:: Task to complete ::
Return every line of the material exactly.

:: Data shown ::
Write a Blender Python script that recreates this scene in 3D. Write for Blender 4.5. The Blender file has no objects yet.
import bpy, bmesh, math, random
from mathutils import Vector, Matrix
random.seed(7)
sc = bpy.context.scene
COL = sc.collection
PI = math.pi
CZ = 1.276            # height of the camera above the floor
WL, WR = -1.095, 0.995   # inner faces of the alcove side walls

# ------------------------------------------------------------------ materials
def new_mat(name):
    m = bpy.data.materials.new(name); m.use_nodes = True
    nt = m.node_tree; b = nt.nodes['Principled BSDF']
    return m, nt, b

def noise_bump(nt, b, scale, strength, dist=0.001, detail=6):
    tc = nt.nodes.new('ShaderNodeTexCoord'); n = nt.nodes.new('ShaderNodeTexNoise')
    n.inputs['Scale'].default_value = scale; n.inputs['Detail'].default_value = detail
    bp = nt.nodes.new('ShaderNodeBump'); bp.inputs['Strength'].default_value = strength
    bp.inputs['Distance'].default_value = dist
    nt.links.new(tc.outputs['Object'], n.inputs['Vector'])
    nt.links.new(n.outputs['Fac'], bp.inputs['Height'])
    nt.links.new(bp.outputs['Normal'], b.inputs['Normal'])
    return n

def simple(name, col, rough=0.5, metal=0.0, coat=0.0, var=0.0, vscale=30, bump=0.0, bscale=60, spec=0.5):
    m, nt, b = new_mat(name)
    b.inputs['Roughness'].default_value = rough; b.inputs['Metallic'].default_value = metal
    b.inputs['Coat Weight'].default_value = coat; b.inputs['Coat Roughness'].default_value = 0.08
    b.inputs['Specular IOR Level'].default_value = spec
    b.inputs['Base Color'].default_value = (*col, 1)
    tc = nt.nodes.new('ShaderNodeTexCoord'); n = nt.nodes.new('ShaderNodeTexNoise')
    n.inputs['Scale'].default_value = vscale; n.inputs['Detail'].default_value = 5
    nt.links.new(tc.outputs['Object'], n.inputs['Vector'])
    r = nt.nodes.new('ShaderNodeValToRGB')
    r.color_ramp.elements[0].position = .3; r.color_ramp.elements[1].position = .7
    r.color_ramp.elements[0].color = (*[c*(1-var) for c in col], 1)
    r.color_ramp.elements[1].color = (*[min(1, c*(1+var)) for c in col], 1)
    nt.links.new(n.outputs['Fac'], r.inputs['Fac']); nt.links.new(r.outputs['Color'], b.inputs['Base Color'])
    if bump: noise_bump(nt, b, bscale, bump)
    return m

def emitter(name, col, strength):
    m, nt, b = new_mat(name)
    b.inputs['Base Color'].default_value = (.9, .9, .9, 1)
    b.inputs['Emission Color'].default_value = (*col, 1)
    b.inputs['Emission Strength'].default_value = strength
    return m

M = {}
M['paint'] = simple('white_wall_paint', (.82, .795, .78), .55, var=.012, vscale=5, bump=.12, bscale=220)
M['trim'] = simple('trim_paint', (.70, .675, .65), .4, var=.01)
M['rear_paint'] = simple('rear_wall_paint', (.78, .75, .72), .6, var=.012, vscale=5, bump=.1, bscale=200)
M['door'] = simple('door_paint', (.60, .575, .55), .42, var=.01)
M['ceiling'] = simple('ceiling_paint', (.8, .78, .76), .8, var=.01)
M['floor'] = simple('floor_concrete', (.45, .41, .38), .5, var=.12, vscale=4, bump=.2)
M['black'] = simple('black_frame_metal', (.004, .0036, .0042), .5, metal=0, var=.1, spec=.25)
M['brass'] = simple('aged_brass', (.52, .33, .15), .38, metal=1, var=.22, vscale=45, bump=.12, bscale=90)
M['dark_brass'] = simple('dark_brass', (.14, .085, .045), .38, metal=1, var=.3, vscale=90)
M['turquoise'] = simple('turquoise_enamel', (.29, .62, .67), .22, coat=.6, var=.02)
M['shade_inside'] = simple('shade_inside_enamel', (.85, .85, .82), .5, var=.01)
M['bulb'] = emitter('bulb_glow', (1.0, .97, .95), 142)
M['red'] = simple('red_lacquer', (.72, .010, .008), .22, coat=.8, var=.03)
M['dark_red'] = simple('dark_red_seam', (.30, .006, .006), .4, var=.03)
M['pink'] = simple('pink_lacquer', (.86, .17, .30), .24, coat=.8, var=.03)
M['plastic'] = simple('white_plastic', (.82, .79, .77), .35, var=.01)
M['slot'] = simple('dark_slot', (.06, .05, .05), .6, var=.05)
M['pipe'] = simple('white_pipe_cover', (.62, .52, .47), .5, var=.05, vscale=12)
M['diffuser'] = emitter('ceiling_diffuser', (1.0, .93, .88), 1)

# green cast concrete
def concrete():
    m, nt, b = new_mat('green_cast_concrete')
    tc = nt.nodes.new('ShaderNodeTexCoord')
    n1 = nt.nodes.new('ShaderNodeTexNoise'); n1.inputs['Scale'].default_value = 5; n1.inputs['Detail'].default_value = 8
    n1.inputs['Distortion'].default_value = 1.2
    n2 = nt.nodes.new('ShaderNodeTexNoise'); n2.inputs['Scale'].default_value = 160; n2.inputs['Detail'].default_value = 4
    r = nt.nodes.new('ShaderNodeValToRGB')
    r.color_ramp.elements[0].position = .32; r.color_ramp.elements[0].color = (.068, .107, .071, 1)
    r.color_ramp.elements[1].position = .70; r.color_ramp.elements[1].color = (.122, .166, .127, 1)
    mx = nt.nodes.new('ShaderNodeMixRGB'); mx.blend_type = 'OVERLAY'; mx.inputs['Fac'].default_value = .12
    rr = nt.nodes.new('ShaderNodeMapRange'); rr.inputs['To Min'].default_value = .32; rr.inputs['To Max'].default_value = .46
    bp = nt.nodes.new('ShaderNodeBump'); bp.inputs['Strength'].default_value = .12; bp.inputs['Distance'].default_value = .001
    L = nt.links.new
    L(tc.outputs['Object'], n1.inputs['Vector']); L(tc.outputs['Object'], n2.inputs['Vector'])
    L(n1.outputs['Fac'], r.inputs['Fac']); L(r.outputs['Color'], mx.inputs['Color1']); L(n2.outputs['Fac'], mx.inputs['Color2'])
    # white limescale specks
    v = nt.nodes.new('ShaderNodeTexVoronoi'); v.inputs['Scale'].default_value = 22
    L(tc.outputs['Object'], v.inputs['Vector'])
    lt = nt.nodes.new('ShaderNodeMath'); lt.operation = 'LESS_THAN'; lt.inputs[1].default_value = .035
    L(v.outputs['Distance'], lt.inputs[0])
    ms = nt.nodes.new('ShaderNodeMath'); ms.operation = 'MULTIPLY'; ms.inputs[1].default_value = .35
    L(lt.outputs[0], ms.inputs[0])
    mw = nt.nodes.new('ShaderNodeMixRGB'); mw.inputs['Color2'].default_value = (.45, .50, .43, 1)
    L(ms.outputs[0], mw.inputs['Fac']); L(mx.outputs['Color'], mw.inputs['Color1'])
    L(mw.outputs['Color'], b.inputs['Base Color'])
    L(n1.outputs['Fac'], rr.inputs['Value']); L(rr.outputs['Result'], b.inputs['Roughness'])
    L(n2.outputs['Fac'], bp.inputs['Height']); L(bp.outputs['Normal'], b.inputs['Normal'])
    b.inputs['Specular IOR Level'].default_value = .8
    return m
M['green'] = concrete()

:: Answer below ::
Write a Blender Python script that recreates this scene in 3D. Write for Blender 4.5. The Blender file has no objects yet.
import bpy, bmesh, math, random
from mathutils import Vector, Matrix
random.seed(7)
sc = bpy.context.scene
COL = sc.collection
PI = math.pi
CZ = 1.276            # height of the camera above the floor
WL, WR = -1.095, 0.995   # inner faces of the alcove side walls

# ------------------------------------------------------------------ materials
def new_mat(name):
    m = bpy.data.materials.new(name); m.use_nodes = True
    nt = m.node_tree; b = nt.nodes['Principled BSDF']
    return m, nt, b

def noise_bump(nt, b, scale, strength, dist=0.001, detail=6):
    tc = nt.nodes.new('ShaderNodeTexCoord'); n = nt.nodes.new('ShaderNodeTexNoise')
    n.inputs['Scale'].default_value = scale; n.inputs['Detail'].default_value = detail
    bp = nt.nodes.new('ShaderNodeBump'); bp.inputs['Strength'].default_value = strength
    bp.inputs['Distance'].default_value = dist
    nt.links.new(tc.outputs['Object'], n.inputs['Vector'])
    nt.links.new(n.outputs['Fac'], bp.inputs['Height'])
    nt.links.new(bp.outputs['Normal'], b.inputs['Normal'])
    return n

def simple(name, col, rough=0.5, metal=0.0, coat=0.0, var=0.0, vscale=30, bump=0.0, bscale=60, spec=0.5):
    m, nt, b = new_mat(name)
    b.inputs['Roughness'].default_value = rough; b.inputs['Metallic'].default_value = metal
    b.inputs['Coat Weight'].default_value = coat; b.inputs['Coat Roughness'].default_value = 0.08
    b.inputs['Specular IOR Level'].default_value = spec
    b.inputs['Base Color'].default_value = (*col, 1)
    tc = nt.nodes.new('ShaderNodeTexCoord'); n = nt.nodes.new('ShaderNodeTexNoise')
    n.inputs['Scale'].default_value = vscale; n.inputs['Detail'].default_value = 5
    nt.links.new(tc.outputs['Object'], n.inputs['Vector'])
    r = nt.nodes.new('ShaderNodeValToRGB')
    r.color_ramp.elements[0].position = .3; r.color_ramp.elements[1].position = .7
    r.color_ramp.elements[0].color = (*[c*(1-var) for c in col], 1)
    r.color_ramp.elements[1].color = (*[min(1, c*(1+var)) for c in col], 1)
    nt.links.new(n.outputs['Fac'], r.inputs['Fac']); nt.links.new(r.outputs['Color'], b.inputs['Base Color'])
    if bump: noise_bump(nt, b, bscale, bump)
    return m

def emitter(name, col, strength):
    m, nt, b = new_mat(name)
    b.inputs['Base Color'].default_value = (.9, .9, .9, 1)
    b.inputs['Emission Color'].default_value = (*col, 1)
    b.inputs['Emission Strength'].default_value = strength
    return m

M = {}
M['paint'] = simple('white_wall_paint', (.82, .795, .78), .55, var=.012, vscale=5, bump=.12, bscale=220)
M['trim'] = simple('trim_paint', (.70, .675, .65), .4, var=.01)
M['rear_paint'] = simple('rear_wall_paint', (.78, .75, .72), .6, var=.012, vscale=5, bump=.1, bscale=200)
M['door'] = simple('door_paint', (.60, .575, .55), .42, var=.01)
M['ceiling'] = simple('ceiling_paint', (.8, .78, .76), .8, var=.01)
M['floor'] = simple('floor_concrete', (.45, .41, .38), .5, var=.12, vscale=4, bump=.2)
M['black'] = simple('black_frame_metal', (.004, .0036, .0042), .5, metal=0, var=.1, spec=.25)
M['brass'] = simple('aged_brass', (.52, .33, .15), .38, metal=1, var=.22, vscale=45, bump=.12, bscale=90)
M['dark_brass'] = simple('dark_brass', (.14, .085, .045), .38, metal=1, var=.3, vscale=90)
M['turquoise'] = simple('turquoise_enamel', (.29, .62, .67), .22, coat=.6, var=.02)
M['shade_inside'] = simple('shade_inside_enamel', (.85, .85, .82), .5, var=.01)
M['bulb'] = emitter('bulb_glow', (1.0, .97, .95), 142)
M['red'] = simple('red_lacquer', (.72, .010, .008), .22, coat=.8, var=.03)
M['dark_red'] = simple('dark_red_seam', (.30, .006, .006), .4, var=.03)
M['pink'] = simple('pink_lacquer', (.86, .17, .30), .24, coat=.8, var=.03)
M['plastic'] = simple('white_plastic', (.82, .79, .77), .35, var=.01)
M['slot'] = simple('dark_slot', (.06, .05, .05), .6, var=.05)
M['pipe'] = simple('white_pipe_cover', (.62, .52, .47), .5, var=.05, vscale=12)
M['diffuser'] = emitter('ceiling_diffuser', (1.0, .93, .88), 1)

# green cast concrete
def concrete():
    m, nt, b = new_mat('green_cast_concrete')
    tc = nt.nodes.new('ShaderNodeTexCoord')
    n1 = nt.nodes.new('ShaderNodeTexNoise'); n1.inputs['Scale'].default_value = 5; n1.inputs['Detail'].default_value = 8
    n1.inputs['Distortion'].default_value = 1.2
    n2 = nt.nodes.new('ShaderNodeTexNoise'); n2.inputs['Scale'].default_value = 160; n2.inputs['Detail'].default_value = 4
    r = nt.nodes.new('ShaderNodeValToRGB')
    r.color_ramp.elements[0].position = .32; r.color_ramp.elements[0].color = (.068, .107, .071, 1)
    r.color_ramp.elements[1].position = .70; r.color_ramp.elements[1].color = (.122, .166, .127, 1)
    mx = nt.nodes.new('ShaderNodeMixRGB'); mx.blend_type = 'OVERLAY'; mx.inputs['Fac'].default_value = .12
    rr = nt.nodes.new('ShaderNodeMapRange'); rr.inputs['To Min'].default_value = .32; rr.inputs['To Max'].default_value = .46
    bp = nt.nodes.new('ShaderNodeBump'); bp.inputs['Strength'].default_value = .12; bp.inputs['Distance'].default_value = .001
    L = nt.links.new
    L(tc.outputs['Object'], n1.inputs['Vector']); L(tc.outputs['Object'], n2.inputs['Vector'])
    L(n1.outputs['Fac'], r.inputs['Fac']); L(r.outputs['Color'], mx.inputs['Color1']); L(n2.outputs['Fac'], mx.inputs['Color2'])
    # white limescale specks
    v = nt.nodes.new('ShaderNodeTexVoronoi'); v.inputs['Scale'].default_value = 22
    L(tc.outputs['Object'], v.inputs['Vector'])
    lt = nt.nodes.new('ShaderNodeMath'); lt.operation = 'LESS_THAN'; lt.inputs[1].default_value = .035
    L(v.outputs['Distance'], lt.inputs[0])
    ms = nt.nodes.new('ShaderNodeMath'); ms.operation = 'MULTIPLY'; ms.inputs[1].default_value = .35
    L(lt.outputs[0], ms.inputs[0])
    mw = nt.nodes.new('ShaderNodeMixRGB'); mw.inputs['Color2'].default_value = (.45, .50, .43, 1)
    L(ms.outputs[0], mw.inputs['Fac']); L(mx.outputs['Color'], mw.inputs['Color1'])
    L(mw.outputs['Color'], b.inputs['Base Color'])
    L(n1.outputs['Fac'], rr.inputs['Value']); L(rr.outputs['Result'], b.inputs['Roughness'])
    L(n2.outputs['Fac'], bp.inputs['Height']); L(bp.outputs['Normal'], b.inputs['Normal'])
    b.inputs['Specular IOR Level'].default_value = .8
    return m
M['green'] = concrete()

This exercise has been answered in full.